Upon some of the demo that goes along with that work we discovered more rot in the sill than we were expecting. We knew one side needed repair, but soon discovered that at least 40% of the house's sill would need to be replaced. While this isn't devastating in terms of complexity, it was a little hit to our timeline.

But, the bigger wrench was realizing how the second floor was pretty under-enforced for today's standards. Rather than joists every 16 inches, they spanned 5 feet in some places. Because we plan on adding a small bathroom, master bedroom, and lounge/office space here it was determined that this all needed to be re-done. While necessary, it was a huge hurtle for us. We are only able to spend weekends at our house in Maine and this kind of work is tedious, arduous, and expensive. We have spent at least six weekends this summer focusing on this issue and working tirelessly to get it wrapped up in a way we can save some of the original ceilings, and expose the beams in the kitchen and dining room area.

Doing work on this part of the house also lead to a big design revelation in the kitchen. I had always been very attached to the mantle on the largest wall in the kitchen, and wanted to keep this architectural feature, as I am trying to save as much original character as I am able.
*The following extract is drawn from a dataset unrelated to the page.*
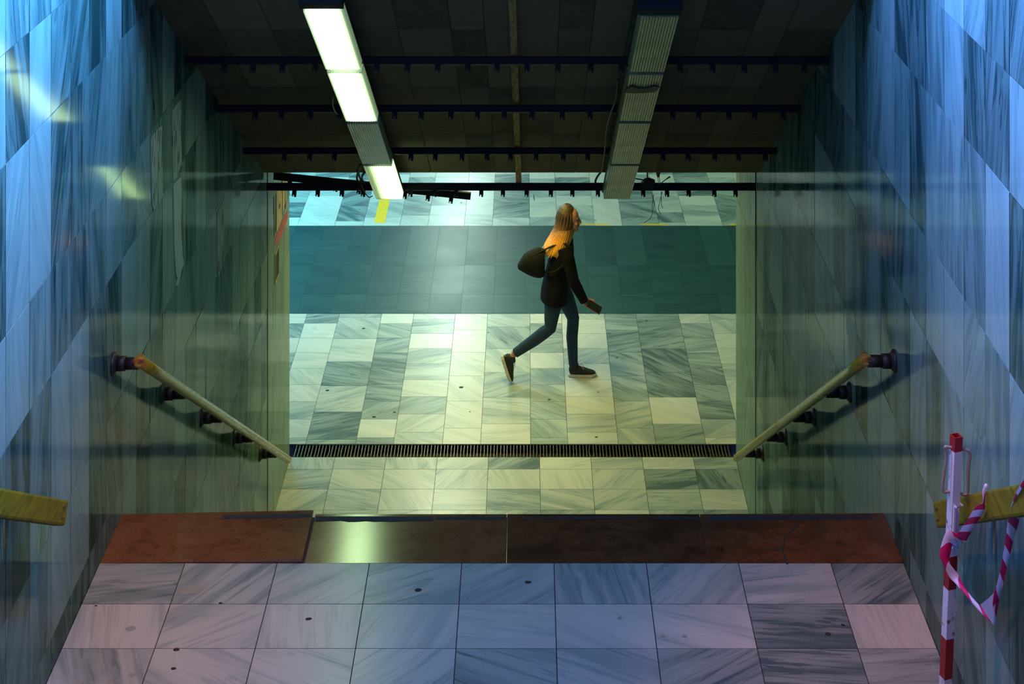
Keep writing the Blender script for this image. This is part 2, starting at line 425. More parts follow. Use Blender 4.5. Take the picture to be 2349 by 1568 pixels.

However, in order to reinforce the new floor joists some of this wall needed to be removed. While we started to take down the plaster I realized how much empty space there was behind this wall. We had planned on putting a small, thin pantry in this space, but seeing it all opened up made me realize the huge possibilities we had if the whole wall was out. So, after some deep breaths and letting go of something I'd held on to as a design decision for two years, we carefully removed the mantle.

And what was behind it? Eighteen more square feet of space. This huge hole in the middle of the house accommodated the large original chimney that fed three fireplaces -- one in the kitchen, one in the bedroom, and one in the living room. When the fireplaces in the bedroom and kitchen were covered up, and the kitchen was converted to a wood stove only, the original chimney was removed and a smaller one was put in place. But the original footprint remained empty. Now, we'll keep the newer chimney exposed, with it's funky shape, and be able to countersink the refrigerator on one side and add a custom pantry to the other.

Making these kind of choices is so hard for me. I desperately want the house to feel as original as possible, but I also know the needs we have for a modern home are so completely far away from the needs of my ancestors who built the house in 1850. We're making some sacrifices -- small apartment size appliances and no dishwasher -- to keep it as close we can to the original floor plan. And we're keeping crooked doors, roughed up trim, original built in cabinets, original floors, so I have to keep reminding myself we're doing the best we can, and we are saving this house. That's what is most important.

Now that these huge structural things have been done, I think we're FINALLY getting to the fun part. Insulation and dry wall are going up in the kitchen after being gutted since April and ceiling & flooring choices have been made -- we're using 50 year old ship lap from my dad's house for the ceiling and reusing the original floors from the second story in the kitchen and dining room. These creative solutions make me feel really happy and accomplished, and like there is a light that we're really truly getting closer too.

 

It's only September and we have so much we can get to before it gets too chilly to be working in the unheated home. And there are some special surprises coming soon too that I cannot wait to share with you all. I promise it won't be so long before you hear from me again. :) Happy Autumn, everyone!